As an American, when I think of an all-American looking infant, I picture a round-faced, blond-haired, blue-eyed baby. But I often wonder if the little blond epitomes of American beauty receive half of the gushing attention that a redheaded infant does. For me, a blond-haired baby’s beauty does not stop me dead in my tracks half as quick as a redheaded infant does. In fact, the only time I will ever comment to a mother on how beautiful her child is, is when her child is a redhead. Don’t get me wrong, I believe that all children are beautiful regardless of their hair, eye, or skin color. Maybe I’m just biased, being a redhead myself, or maybe I subconsciously feel the need to gush about the infant now, knowing full well that the growing years are never easy on the crimson-haired.

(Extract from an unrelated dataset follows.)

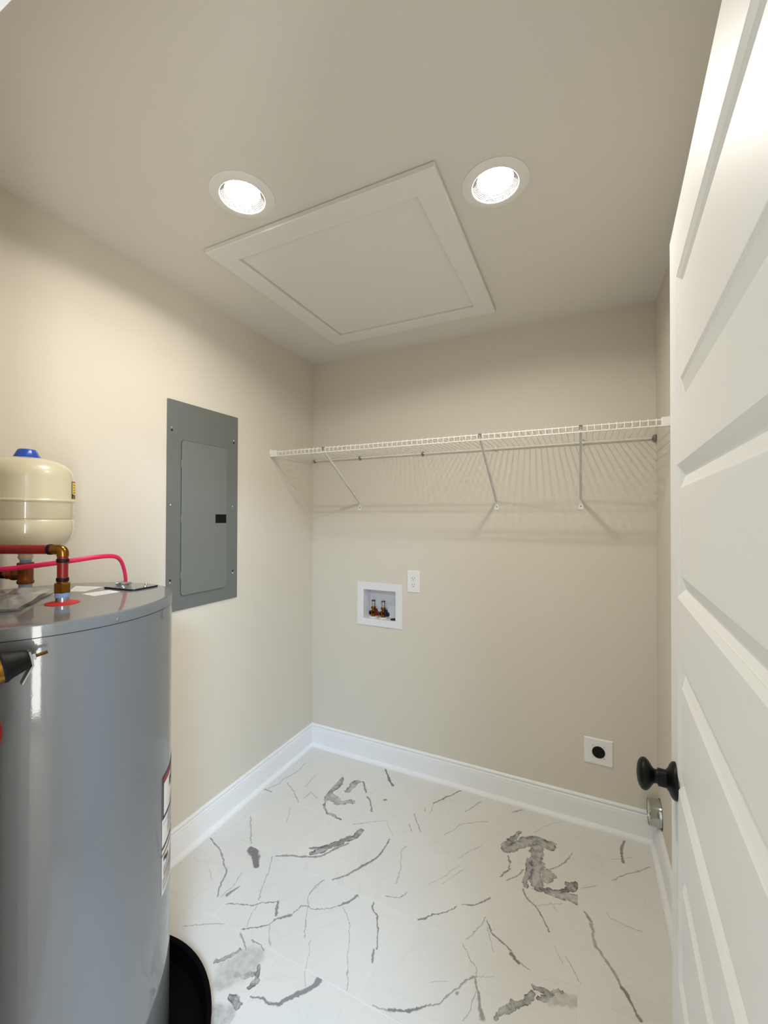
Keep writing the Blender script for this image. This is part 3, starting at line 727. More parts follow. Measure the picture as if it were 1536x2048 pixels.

When my mother was pregnant with me, her snooty sister-in-law told her she’d be expecting a bouncing, blond-haired, blue-eyed, baby boy. I came in to the world all girl, with a mop of auburn hair and eyes that would eventually turn hazel. To this day, I smirk when I think of how I turned out just the opposite of what my aunt had very specifically requested. And from the moment I was born, I received constant admiration for my hair color. My mom and grandmother claim that on one occasion, while sitting in my stroller in a mall elevator, I became quite perturbed that none of my fellow elevator riders had commented on my hair so I delicately picked up a tuft of hair in my fingers and held it up until someone noticed me. I was too young for words at that point, but fully aware and spoiled by all the attention I had received during my short life.
Now, as a childless adult in my mid-thirties, I often receive a great deal of guilt for not having children and for not being sure if I even want children. I especially receive looks of concern from fellow redheaded women. Apparently, someone released an article a couple years ago informing the world of the inevitable extinction of redheads, which is expected to take place sometime in the next one hundred years. We are already considered the world’s number one minority. The culprit: the global intermingling of cultures; in other words, the increasing acceptability and popularity of interracial relationships. Interracial relationships are great for producing exotically beautiful offspring, but not so great for furthering along the dwindling redhead population. I can’t tell you the number of times that I have been implored to reproduce for the betterment of mankind and to ensure the survival of the dwindling population of redheads. I’m not sure if I had the option to choose, if I’d even choose to have redheaded children. Growing up redhead wasn’t always rosy.
At some time in every young redhead’s life, there comes a turning point. It is that point when the beautiful porcelain-skinned infant becomes a freckly, frizzy-headed youth. While scientists seem concerned that less than 2 percent of the world’s population has naturally red hair, young bullies don’t quite share the concern. For school children, a redheaded classmate is often a target for ridicule and torment. I was called Strawberry Shortcake, Rosy, Big Red, Fire Crotch, Pippi, and Annie. Hispanic coworkers referred to me as Roja. In the U.K., redheads are referred to as Gingers. In Australia, redheads are referred to as Blueys (mostly in regards to male redheads). In a world that seems so discriminate of dark skin, I receive my fair share of anguish for being so fair you could easily trace my veins through my skin.
The tween and teen years were the toughest. The popular girls were tanned with glowing skin and silken hair. I was ghostly fair with coarse, extra thick hair. I tried to tan by slathering myself with Crisco or tanning oil and heading for our chaise lounge in the backyard. That just resulted in painful burns and more freckles. I spent so much of my young life not liking who I was. When I read the comments in my eighth grade yearbook and saw that a few male students had ridiculed me for my pale legs (“Don’t blind me with your whiteness in gym class next year”) it fueled the fire of self-contempt in me. Throw in a face full of zits and a mouth full of braces, and I spent a large part of my youth wishing I were anyone but me.